↓↓↓

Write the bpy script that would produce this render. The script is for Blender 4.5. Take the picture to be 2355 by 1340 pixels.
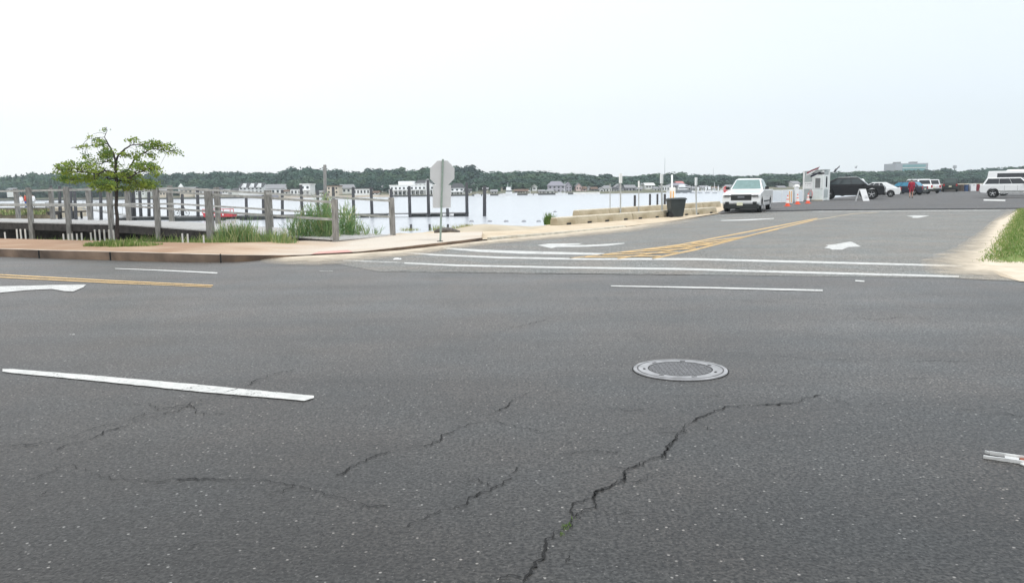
import bpy, bmesh, math, random
import numpy as np
from mathutils import Vector, Matrix, noise as mnoise
R = math.radians
PI = math.pi
for o in list(bpy.data.objects): bpy.data.objects.remove(o)
SC = bpy.context.scene
COL = SC.collection

# ------------------------------------------------------------------ camera
CW, CH, F = 2355.0, 1340.0, 1848.0
EYE = 1.6
PITCH, ROLL = R(7.38), 0.0148
cam_d = bpy.data.cameras.new('camera'); cam = bpy.data.objects.new('camera', cam_d); COL.objects.link(cam)
cam_d.sensor_width = 36.0; cam_d.lens = 36.0*F/CW; cam_d.clip_start = 0.05; cam_d.clip_end = 6000
Fw = Vector((0, math.cos(PITCH), -math.sin(PITCH))); R0 = Vector((1,0,0)); U0 = Vector((0, math.sin(PITCH), math.cos(PITCH)))
Rv = R0*math.cos(ROLL) - U0*math.sin(ROLL); Uv = U0*math.cos(ROLL) + R0*math.sin(ROLL)
m3 = Matrix((Rv, Uv, -Fw)).transposed()
cam.matrix_world = Matrix.Translation((0,0,EYE)) @ m3.to_4x4()
SC.camera = cam

# ------------------------------------------------------------------ sky, sun, exposure
SUN_EL, SUN_AZ = R(58), R(150)
w = bpy.data.worlds.new('World'); SC.world = w; w.use_nodes = True
nt = w.node_tree; nt.nodes.clear()
def wn(t): return nt.nodes.new(t)
out = wn('ShaderNodeOutputWorld'); add = wn('ShaderNodeAddShader')
b1 = wn('ShaderNodeBackground'); b2 = wn('ShaderNodeBackground')
sky = wn('ShaderNodeTexSky'); sky.sky_type = 'NISHITA'; sky.sun_disc = False
sky.sun_elevation = SUN_EL; sky.sun_rotation = SUN_AZ
b1.inputs['Strength'].default_value = 0.012
nt.links.new(sky.outputs[0], b1.inputs['Color'])
# overcast layer: bright towards the zenith, a little bluer to the right of the bay
tc = wn('ShaderNodeTexCoord'); sep = wn('ShaderNodeSeparateXYZ'); nt.links.new(tc.outputs['Generated'], sep.inputs[0])
mx = wn('ShaderNodeMapRange'); mx.inputs[1].default_value = -0.55; mx.inputs[2].default_value = 0.55
nt.links.new(sep.outputs[0], mx.inputs[0])
no = wn('ShaderNodeTexNoise'); no.inputs['Scale'].default_value = 2.2; no.inputs['Detail'].default_value = 3
nt.links.new(tc.outputs['Generated'], no.inputs['Vector'])
ma = wn('ShaderNodeMath'); ma.operation = 'MULTIPLY_ADD'; ma.inputs[1].default_value = 0.35; ma.inputs[2].default_value = -0.17
nt.links.new(no.outputs[0], ma.inputs[0])
mb = wn('ShaderNodeMath'); mb.operation = 'ADD'; nt.links.new(mx.outputs[0], mb.inputs[0]); nt.links.new(ma.outputs[0], mb.inputs[1])
cr = wn('ShaderNodeValToRGB'); nt.links.new(mb.outputs[0], cr.inputs[0])
cr.color_ramp.elements[0].position = 0.1; cr.color_ramp.elements[0].color = (0.82,0.83,0.84,1)
cr.color_ramp.elements[1].position = 0.95; cr.color_ramp.elements[1].color = (0.67,0.72,0.765,1)
mz = wn('ShaderNodeMapRange'); mz.inputs[1].default_value = 0.0; mz.inputs[2].default_value = 0.9
mz.inputs[3].default_value = 1.0; mz.inputs[4].default_value = 1.30
nt.links.new(sep.outputs[2], mz.inputs[0])
nt.links.new(cr.outputs[0], b2.inputs['Color']); nt.links.new(mz.outputs[0], b2.inputs['Strength'])
nt.links.new(b1.outputs[0], add.inputs[0]); nt.links.new(b2.outputs[0], add.inputs[1]); nt.links.new(add.outputs[0], out.inputs['Surface'])
sun_d = bpy.data.lights.new('sun', 'SUN'); sun = bpy.data.objects.new('sun', sun_d); COL.objects.link(sun)
sun_d.energy = 1.0; sun_d.angle = R(14); sun_d.color = (1.0, 0.97, 0.92)
sd = Vector((math.cos(SUN_EL)*math.sin(SUN_AZ), math.cos(SUN_EL)*math.cos(SUN_AZ), math.sin(SUN_EL)))
sun.rotation_euler = sd.to_track_quat('Z','Y').to_euler()
SC.view_settings.view_transform = 'Standard'; SC.view_settings.look = 'None'
SC.view_settings.exposure = 0.36; SC.view_settings.gamma = 1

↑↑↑

Make an exact copy of the data above, pictures excluded.

Write the bpy script that would produce this render. The script is for Blender 4.5. Take the picture to be 2355 by 1340 pixels.
import bpy, bmesh, math, random
import numpy as np
from mathutils import Vector, Matrix, noise as mnoise
R = math.radians
PI = math.pi
for o in list(bpy.data.objects): bpy.data.objects.remove(o)
SC = bpy.context.scene
COL = SC.collection

# ------------------------------------------------------------------ camera
CW, CH, F = 2355.0, 1340.0, 1848.0
EYE = 1.6
PITCH, ROLL = R(7.38), 0.0148
cam_d = bpy.data.cameras.new('camera'); cam = bpy.data.objects.new('camera', cam_d); COL.objects.link(cam)
cam_d.sensor_width = 36.0; cam_d.lens = 36.0*F/CW; cam_d.clip_start = 0.05; cam_d.clip_end = 6000
Fw = Vector((0, math.cos(PITCH), -math.sin(PITCH))); R0 = Vector((1,0,0)); U0 = Vector((0, math.sin(PITCH), math.cos(PITCH)))
Rv = R0*math.cos(ROLL) - U0*math.sin(ROLL); Uv = U0*math.cos(ROLL) + R0*math.sin(ROLL)
m3 = Matrix((Rv, Uv, -Fw)).transposed()
cam.matrix_world = Matrix.Translation((0,0,EYE)) @ m3.to_4x4()
SC.camera = cam

# ------------------------------------------------------------------ sky, sun, exposure
SUN_EL, SUN_AZ = R(58), R(150)
w = bpy.data.worlds.new('World'); SC.world = w; w.use_nodes = True
nt = w.node_tree; nt.nodes.clear()
def wn(t): return nt.nodes.new(t)
out = wn('ShaderNodeOutputWorld'); add = wn('ShaderNodeAddShader')
b1 = wn('ShaderNodeBackground'); b2 = wn('ShaderNodeBackground')
sky = wn('ShaderNodeTexSky'); sky.sky_type = 'NISHITA'; sky.sun_disc = False
sky.sun_elevation = SUN_EL; sky.sun_rotation = SUN_AZ
b1.inputs['Strength'].default_value = 0.012
nt.links.new(sky.outputs[0], b1.inputs['Color'])
# overcast layer: bright towards the zenith, a little bluer to the right of the bay
tc = wn('ShaderNodeTexCoord'); sep = wn('ShaderNodeSeparateXYZ'); nt.links.new(tc.outputs['Generated'], sep.inputs[0])
mx = wn('ShaderNodeMapRange'); mx.inputs[1].default_value = -0.55; mx.inputs[2].default_value = 0.55
nt.links.new(sep.outputs[0], mx.inputs[0])
no = wn('ShaderNodeTexNoise'); no.inputs['Scale'].default_value = 2.2; no.inputs['Detail'].default_value = 3
nt.links.new(tc.outputs['Generated'], no.inputs['Vector'])
ma = wn('ShaderNodeMath'); ma.operation = 'MULTIPLY_ADD'; ma.inputs[1].default_value = 0.35; ma.inputs[2].default_value = -0.17
nt.links.new(no.outputs[0], ma.inputs[0])
mb = wn('ShaderNodeMath'); mb.operation = 'ADD'; nt.links.new(mx.outputs[0], mb.inputs[0]); nt.links.new(ma.outputs[0], mb.inputs[1])
cr = wn('ShaderNodeValToRGB'); nt.links.new(mb.outputs[0], cr.inputs[0])
cr.color_ramp.elements[0].position = 0.1; cr.color_ramp.elements[0].color = (0.82,0.83,0.84,1)
cr.color_ramp.elements[1].position = 0.95; cr.color_ramp.elements[1].color = (0.67,0.72,0.765,1)
mz = wn('ShaderNodeMapRange'); mz.inputs[1].default_value = 0.0; mz.inputs[2].default_value = 0.9
mz.inputs[3].default_value = 1.0; mz.inputs[4].default_value = 1.30
nt.links.new(sep.outputs[2], mz.inputs[0])
nt.links.new(cr.outputs[0], b2.inputs['Color']); nt.links.new(mz.outputs[0], b2.inputs['Strength'])
nt.links.new(b1.outputs[0], add.inputs[0]); nt.links.new(b2.outputs[0], add.inputs[1]); nt.links.new(add.outputs[0], out.inputs['Surface'])
sun_d = bpy.data.lights.new('sun', 'SUN'); sun = bpy.data.objects.new('sun', sun_d); COL.objects.link(sun)
sun_d.energy = 1.0; sun_d.angle = R(14); sun_d.color = (1.0, 0.97, 0.92)
sd = Vector((math.cos(SUN_EL)*math.sin(SUN_AZ), math.cos(SUN_EL)*math.cos(SUN_AZ), math.sin(SUN_EL)))
sun.rotation_euler = sd.to_track_quat('Z','Y').to_euler()
SC.view_settings.view_transform = 'Standard'; SC.view_settings.look = 'None'
SC.view_settings.exposure = 0.36; SC.view_settings.gamma = 1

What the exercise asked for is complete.